Wednesday, October 17, 2012

'Boys Don't Cry' and a Different Type of Art Gallery

IN “Boys Don’t Cry,” a photographer, a large-scale painter and a massive minimalist sketch artist give vent to some common emotions, creating an engaging and sometimes surprising mosaic.

The works of Joseph Cultice, Chris Jehly and Rich Tu are on display through 8 Nov. at Baang + Burne Contemporary, one of New York City’s newest visual art galleries. (See video above of the recent opening night reception.)

There are three ways to see "Boys Don't Cry." First, stop by Baang + Burne during gallery hours. Second, through a pre-arranged private tour.
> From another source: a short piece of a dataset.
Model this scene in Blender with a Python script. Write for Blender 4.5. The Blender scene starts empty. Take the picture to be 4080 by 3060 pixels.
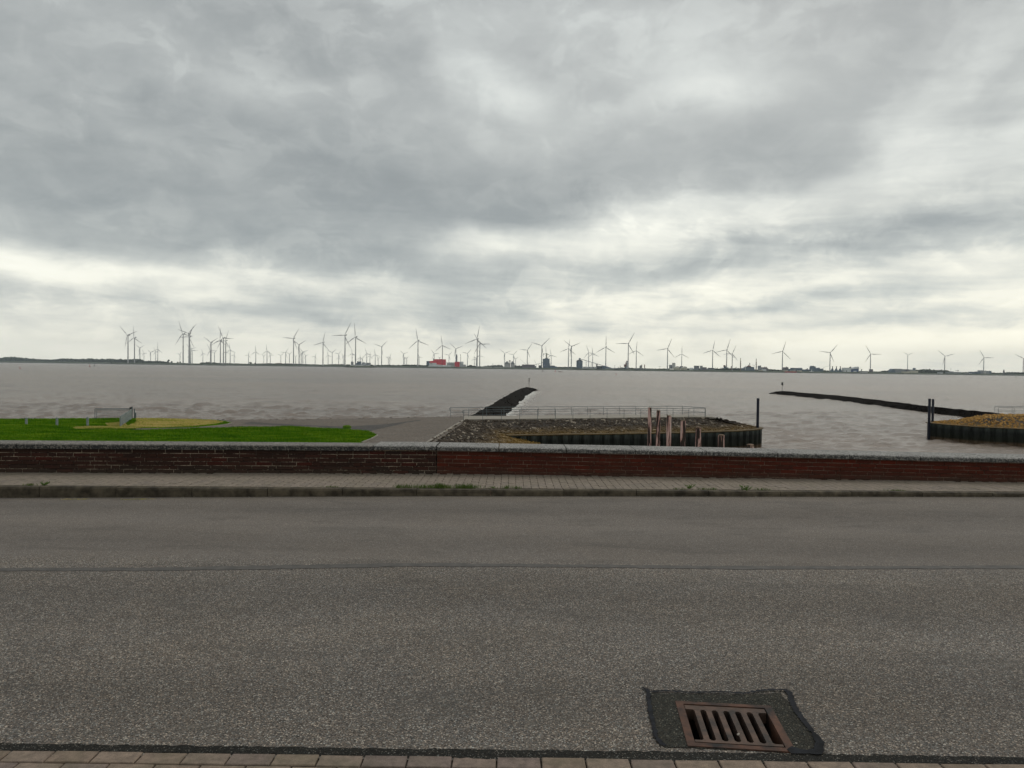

Finally, a private cocktail next Tuesday (23 Oct.,

Just as potentially interesting as the art is the gallery displaying it. Named for Cold War espionage terms describing covert demolition and sabotage operations, Baang + Burne has set forth as its mission to bring art out of the stratosphere and down to earth where people live.

Promotional poster from "Boys Don't Cry." Image courtesy of Baang + Burne Contemporary.

Visitors to Baang + Burne should not expect to be greeted by an attractive, contemptuous and dismissive young woman clad in high-fashion designer threads. Nor must they hold an advanced degree in art history to be treated like something other than a bug under her Jimmy Choos.

Founded by painter Kesha Bruce and visual artist Charlie Grosso, Baang + Bang's tagline is “an unconventional art gallery with the spirit of an indie rock band.”